• _Goal of the exercise_
Reproduce precisely the lines of the listing below, starting with the line that contains "Continue the Blender Python script for this scene: part 2, from" and stopping after the line that contains "14.25)], .06, 8).build('eave_strut', 'steel', t, True)"; include nothing else.
>> begin Provided records
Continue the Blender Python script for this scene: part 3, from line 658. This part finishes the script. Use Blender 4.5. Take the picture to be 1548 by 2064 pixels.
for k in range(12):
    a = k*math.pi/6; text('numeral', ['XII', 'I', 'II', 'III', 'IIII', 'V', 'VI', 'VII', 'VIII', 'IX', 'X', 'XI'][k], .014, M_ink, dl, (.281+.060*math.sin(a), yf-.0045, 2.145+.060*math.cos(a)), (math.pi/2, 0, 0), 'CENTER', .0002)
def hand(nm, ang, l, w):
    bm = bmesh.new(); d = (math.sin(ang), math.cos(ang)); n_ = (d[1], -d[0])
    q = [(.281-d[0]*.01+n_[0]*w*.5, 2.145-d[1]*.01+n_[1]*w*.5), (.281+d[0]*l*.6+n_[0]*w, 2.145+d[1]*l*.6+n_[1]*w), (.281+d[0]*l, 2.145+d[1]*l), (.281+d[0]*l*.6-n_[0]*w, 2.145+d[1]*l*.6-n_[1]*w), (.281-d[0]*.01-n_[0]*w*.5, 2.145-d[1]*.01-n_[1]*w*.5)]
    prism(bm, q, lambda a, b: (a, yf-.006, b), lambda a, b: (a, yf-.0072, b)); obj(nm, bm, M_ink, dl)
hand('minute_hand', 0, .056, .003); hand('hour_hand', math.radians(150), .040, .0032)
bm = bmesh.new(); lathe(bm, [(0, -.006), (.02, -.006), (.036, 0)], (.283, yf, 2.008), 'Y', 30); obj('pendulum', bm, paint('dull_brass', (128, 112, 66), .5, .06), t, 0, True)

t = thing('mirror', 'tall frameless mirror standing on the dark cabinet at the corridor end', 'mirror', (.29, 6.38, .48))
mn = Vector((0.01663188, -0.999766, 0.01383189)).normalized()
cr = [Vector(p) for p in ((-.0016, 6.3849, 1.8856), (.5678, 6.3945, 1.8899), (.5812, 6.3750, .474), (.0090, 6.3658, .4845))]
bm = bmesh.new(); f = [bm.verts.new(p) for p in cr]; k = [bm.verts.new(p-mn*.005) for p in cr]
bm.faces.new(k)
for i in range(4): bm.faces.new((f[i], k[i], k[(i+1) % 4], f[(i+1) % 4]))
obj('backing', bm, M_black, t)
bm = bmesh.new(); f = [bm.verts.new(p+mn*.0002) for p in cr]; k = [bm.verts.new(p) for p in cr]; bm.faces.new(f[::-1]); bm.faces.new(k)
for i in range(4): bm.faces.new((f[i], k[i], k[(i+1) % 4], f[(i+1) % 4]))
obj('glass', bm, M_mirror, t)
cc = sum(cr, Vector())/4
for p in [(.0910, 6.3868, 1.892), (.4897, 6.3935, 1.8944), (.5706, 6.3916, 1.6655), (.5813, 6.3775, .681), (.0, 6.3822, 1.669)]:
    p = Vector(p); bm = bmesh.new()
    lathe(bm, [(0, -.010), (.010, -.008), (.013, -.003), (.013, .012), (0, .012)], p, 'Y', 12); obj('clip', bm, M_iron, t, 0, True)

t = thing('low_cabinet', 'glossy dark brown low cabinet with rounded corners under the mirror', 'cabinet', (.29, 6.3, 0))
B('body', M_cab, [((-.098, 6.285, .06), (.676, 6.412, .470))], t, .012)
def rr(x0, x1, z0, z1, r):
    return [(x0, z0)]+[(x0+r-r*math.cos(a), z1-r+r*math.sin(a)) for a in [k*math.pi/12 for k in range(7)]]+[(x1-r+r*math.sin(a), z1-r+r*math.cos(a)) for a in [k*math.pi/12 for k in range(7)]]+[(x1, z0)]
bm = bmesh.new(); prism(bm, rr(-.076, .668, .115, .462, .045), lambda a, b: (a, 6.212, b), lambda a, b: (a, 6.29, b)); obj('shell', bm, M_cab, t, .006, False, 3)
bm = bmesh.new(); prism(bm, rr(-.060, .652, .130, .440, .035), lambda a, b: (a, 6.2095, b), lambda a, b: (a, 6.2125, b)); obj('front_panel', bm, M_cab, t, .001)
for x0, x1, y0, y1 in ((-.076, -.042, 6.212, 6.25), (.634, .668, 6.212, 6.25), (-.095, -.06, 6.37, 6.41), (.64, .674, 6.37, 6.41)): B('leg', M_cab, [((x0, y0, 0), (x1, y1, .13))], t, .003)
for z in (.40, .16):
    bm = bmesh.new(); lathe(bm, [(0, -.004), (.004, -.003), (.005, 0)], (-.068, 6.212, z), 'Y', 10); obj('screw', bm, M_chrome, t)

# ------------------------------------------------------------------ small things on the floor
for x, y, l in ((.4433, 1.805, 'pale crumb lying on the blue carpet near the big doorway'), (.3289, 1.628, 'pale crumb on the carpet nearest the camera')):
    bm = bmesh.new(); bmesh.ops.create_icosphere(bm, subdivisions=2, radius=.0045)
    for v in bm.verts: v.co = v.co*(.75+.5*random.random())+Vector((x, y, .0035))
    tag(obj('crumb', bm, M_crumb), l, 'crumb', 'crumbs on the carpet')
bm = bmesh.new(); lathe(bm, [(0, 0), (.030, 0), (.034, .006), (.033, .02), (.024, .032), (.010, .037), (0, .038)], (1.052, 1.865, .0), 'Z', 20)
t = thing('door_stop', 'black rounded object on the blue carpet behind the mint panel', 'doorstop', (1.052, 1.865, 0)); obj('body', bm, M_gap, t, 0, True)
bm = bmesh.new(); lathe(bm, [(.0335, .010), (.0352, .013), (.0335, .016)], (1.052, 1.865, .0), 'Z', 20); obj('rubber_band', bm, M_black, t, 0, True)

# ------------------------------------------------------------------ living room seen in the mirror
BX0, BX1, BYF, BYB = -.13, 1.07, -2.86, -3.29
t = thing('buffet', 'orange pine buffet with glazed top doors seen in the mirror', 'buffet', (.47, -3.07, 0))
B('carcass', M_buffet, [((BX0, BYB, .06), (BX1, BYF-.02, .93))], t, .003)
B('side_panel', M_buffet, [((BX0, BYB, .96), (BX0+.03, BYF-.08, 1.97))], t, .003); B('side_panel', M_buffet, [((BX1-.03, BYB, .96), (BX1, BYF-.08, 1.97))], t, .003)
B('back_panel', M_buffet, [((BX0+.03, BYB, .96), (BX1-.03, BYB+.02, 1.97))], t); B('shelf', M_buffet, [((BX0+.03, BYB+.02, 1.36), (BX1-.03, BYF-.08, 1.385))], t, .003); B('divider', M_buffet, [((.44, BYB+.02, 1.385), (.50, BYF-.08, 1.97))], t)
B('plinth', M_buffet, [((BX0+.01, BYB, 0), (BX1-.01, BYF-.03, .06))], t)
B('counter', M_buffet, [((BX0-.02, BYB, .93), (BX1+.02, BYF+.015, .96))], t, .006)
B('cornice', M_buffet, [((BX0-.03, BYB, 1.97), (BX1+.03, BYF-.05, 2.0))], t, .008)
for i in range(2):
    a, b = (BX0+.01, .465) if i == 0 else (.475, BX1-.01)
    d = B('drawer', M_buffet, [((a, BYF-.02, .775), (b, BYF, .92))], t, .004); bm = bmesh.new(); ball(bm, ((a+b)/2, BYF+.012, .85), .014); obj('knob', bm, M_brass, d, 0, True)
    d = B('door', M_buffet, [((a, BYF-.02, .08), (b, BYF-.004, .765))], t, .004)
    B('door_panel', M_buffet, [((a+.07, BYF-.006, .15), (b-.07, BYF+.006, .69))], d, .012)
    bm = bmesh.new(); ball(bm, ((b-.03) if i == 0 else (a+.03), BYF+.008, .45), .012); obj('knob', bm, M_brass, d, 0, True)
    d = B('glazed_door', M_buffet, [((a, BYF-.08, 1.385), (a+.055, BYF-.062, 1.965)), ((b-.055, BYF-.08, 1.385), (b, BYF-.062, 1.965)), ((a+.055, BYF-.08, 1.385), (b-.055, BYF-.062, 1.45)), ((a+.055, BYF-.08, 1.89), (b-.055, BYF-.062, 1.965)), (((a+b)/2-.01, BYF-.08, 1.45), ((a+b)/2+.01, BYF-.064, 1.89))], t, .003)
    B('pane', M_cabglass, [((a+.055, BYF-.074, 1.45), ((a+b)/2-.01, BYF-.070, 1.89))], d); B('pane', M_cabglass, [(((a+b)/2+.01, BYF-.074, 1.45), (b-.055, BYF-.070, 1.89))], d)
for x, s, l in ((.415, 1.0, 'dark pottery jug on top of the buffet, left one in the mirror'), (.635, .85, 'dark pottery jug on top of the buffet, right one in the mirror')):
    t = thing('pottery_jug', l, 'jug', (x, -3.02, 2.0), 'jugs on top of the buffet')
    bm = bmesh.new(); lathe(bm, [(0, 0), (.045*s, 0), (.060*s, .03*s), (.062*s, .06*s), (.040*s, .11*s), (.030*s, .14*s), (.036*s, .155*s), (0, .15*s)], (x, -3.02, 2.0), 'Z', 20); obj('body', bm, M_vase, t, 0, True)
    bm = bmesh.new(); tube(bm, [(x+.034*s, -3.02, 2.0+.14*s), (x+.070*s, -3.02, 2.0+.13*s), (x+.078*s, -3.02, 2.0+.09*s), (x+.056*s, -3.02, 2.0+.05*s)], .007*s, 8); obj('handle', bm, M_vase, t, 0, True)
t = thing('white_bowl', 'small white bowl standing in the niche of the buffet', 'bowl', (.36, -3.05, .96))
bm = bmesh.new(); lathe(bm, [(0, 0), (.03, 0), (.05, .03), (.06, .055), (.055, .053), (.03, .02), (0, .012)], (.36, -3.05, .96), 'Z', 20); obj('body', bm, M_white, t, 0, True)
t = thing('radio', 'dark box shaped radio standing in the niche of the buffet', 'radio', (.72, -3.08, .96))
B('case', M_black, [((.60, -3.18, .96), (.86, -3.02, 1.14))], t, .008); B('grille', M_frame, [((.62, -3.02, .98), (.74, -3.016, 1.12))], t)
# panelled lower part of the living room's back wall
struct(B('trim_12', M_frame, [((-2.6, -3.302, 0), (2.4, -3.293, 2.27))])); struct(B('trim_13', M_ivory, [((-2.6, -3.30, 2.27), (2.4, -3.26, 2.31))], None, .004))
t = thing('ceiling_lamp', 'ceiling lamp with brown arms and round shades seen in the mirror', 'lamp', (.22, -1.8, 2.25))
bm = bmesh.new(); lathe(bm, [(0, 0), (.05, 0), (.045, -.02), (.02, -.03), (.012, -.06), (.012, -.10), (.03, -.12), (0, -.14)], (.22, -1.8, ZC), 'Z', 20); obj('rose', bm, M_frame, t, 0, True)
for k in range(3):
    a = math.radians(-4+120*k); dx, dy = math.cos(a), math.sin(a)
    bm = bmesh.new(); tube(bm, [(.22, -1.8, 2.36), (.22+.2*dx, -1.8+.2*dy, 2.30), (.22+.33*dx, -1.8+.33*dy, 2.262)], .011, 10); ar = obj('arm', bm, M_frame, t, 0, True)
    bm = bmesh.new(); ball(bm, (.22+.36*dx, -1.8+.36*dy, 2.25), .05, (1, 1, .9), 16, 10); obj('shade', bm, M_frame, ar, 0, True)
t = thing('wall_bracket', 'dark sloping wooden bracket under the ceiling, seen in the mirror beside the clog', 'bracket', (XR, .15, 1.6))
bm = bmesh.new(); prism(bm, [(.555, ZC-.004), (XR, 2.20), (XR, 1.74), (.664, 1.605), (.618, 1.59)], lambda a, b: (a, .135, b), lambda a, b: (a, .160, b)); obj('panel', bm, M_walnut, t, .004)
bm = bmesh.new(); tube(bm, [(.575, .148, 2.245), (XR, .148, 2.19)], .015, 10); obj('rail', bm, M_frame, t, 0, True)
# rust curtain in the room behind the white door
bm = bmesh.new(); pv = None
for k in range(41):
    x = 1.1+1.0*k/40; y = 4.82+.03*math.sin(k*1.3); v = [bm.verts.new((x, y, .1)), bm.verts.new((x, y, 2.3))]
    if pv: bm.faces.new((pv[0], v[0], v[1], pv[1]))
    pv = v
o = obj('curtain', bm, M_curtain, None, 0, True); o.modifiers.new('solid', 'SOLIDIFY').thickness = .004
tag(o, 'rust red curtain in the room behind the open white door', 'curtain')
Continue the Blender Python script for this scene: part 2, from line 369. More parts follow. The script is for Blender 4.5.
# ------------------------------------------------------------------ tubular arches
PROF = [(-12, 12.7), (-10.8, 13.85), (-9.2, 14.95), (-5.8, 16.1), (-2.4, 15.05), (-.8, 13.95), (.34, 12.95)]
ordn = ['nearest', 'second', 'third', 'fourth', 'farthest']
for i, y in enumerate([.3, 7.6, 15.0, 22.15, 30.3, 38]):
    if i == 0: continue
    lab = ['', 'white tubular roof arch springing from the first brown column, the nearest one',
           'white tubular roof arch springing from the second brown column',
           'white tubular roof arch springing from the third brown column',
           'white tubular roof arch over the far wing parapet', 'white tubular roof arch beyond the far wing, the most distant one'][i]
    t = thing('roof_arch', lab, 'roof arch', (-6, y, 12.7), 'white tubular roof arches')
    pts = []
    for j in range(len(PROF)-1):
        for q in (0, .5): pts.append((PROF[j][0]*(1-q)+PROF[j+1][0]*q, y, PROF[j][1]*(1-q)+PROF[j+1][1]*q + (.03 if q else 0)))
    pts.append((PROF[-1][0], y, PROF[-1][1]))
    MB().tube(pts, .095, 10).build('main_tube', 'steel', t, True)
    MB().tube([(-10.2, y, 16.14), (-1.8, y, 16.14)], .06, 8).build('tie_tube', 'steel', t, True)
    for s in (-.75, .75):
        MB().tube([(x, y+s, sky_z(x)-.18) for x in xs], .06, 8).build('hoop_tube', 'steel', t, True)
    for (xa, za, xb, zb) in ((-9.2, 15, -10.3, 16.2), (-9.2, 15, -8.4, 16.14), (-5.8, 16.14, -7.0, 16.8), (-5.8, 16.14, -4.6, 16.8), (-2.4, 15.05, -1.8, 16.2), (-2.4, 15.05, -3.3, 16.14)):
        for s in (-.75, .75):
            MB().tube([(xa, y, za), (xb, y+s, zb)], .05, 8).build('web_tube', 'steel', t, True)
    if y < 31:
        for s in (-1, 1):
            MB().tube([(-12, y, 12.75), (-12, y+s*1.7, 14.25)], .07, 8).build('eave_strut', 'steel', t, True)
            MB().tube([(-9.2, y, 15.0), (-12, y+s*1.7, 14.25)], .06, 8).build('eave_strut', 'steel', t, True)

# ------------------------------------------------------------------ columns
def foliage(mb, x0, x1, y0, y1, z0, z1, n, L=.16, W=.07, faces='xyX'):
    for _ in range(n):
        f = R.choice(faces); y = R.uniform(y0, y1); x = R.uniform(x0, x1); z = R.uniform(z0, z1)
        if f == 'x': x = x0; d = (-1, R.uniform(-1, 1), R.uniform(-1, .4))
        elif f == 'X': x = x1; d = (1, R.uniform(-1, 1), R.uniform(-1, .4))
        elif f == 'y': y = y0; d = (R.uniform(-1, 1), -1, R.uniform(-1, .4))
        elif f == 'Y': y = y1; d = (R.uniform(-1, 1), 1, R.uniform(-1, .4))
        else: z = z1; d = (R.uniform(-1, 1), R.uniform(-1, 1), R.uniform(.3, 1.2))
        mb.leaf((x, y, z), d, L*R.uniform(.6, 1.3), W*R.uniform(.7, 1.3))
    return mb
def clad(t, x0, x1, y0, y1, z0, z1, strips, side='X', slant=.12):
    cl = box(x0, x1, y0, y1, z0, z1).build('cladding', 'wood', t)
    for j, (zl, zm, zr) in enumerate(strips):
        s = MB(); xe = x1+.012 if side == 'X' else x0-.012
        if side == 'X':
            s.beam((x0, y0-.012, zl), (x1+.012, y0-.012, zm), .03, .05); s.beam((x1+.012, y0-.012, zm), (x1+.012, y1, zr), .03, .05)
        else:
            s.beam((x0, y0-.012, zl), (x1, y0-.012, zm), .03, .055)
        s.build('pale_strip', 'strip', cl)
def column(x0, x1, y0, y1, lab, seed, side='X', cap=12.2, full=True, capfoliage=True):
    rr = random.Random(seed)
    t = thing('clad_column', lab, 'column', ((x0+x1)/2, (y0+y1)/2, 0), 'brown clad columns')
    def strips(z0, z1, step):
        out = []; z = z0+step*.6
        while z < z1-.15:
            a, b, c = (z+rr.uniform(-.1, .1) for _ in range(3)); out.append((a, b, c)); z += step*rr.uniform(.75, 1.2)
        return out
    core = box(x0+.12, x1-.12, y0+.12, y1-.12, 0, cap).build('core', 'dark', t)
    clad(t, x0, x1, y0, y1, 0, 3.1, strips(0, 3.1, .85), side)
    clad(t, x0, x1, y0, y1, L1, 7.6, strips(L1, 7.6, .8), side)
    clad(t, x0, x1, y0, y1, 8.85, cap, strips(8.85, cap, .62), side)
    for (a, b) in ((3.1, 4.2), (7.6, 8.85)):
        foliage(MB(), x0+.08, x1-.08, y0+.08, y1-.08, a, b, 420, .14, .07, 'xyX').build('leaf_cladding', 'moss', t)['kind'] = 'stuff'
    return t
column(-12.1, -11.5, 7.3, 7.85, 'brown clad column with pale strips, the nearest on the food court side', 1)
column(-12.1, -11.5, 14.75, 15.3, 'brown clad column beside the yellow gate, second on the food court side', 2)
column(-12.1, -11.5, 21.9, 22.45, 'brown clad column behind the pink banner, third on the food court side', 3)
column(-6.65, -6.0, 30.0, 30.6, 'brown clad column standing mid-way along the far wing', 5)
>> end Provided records
• _Solved exercise_
Continue the Blender Python script for this scene: part 2, from line 369. More parts follow. The script is for Blender 4.5.
# ------------------------------------------------------------------ tubular arches
PROF = [(-12, 12.7), (-10.8, 13.85), (-9.2, 14.95), (-5.8, 16.1), (-2.4, 15.05), (-.8, 13.95), (.34, 12.95)]
ordn = ['nearest', 'second', 'third', 'fourth', 'farthest']
for i, y in enumerate([.3, 7.6, 15.0, 22.15, 30.3, 38]):
    if i == 0: continue
    lab = ['', 'white tubular roof arch springing from the first brown column, the nearest one',
           'white tubular roof arch springing from the second brown column',
           'white tubular roof arch springing from the third brown column',
           'white tubular roof arch over the far wing parapet', 'white tubular roof arch beyond the far wing, the most distant one'][i]
    t = thing('roof_arch', lab, 'roof arch', (-6, y, 12.7), 'white tubular roof arches')
    pts = []
    for j in range(len(PROF)-1):
        for q in (0, .5): pts.append((PROF[j][0]*(1-q)+PROF[j+1][0]*q, y, PROF[j][1]*(1-q)+PROF[j+1][1]*q + (.03 if q else 0)))
    pts.append((PROF[-1][0], y, PROF[-1][1]))
    MB().tube(pts, .095, 10).build('main_tube', 'steel', t, True)
    MB().tube([(-10.2, y, 16.14), (-1.8, y, 16.14)], .06, 8).build('tie_tube', 'steel', t, True)
    for s in (-.75, .75):
        MB().tube([(x, y+s, sky_z(x)-.18) for x in xs], .06, 8).build('hoop_tube', 'steel', t, True)
    for (xa, za, xb, zb) in ((-9.2, 15, -10.3, 16.2), (-9.2, 15, -8.4, 16.14), (-5.8, 16.14, -7.0, 16.8), (-5.8, 16.14, -4.6, 16.8), (-2.4, 15.05, -1.8, 16.2), (-2.4, 15.05, -3.3, 16.14)):
        for s in (-.75, .75):
            MB().tube([(xa, y, za), (xb, y+s, zb)], .05, 8).build('web_tube', 'steel', t, True)
    if y < 31:
        for s in (-1, 1):
            MB().tube([(-12, y, 12.75), (-12, y+s*1.7, 14.25)], .07, 8).build('eave_strut', 'steel', t, True)
            MB().tube([(-9.2, y, 15.0), (-12, y+s*1.7, 14.25)], .06, 8).build('eave_strut', 'steel', t, True)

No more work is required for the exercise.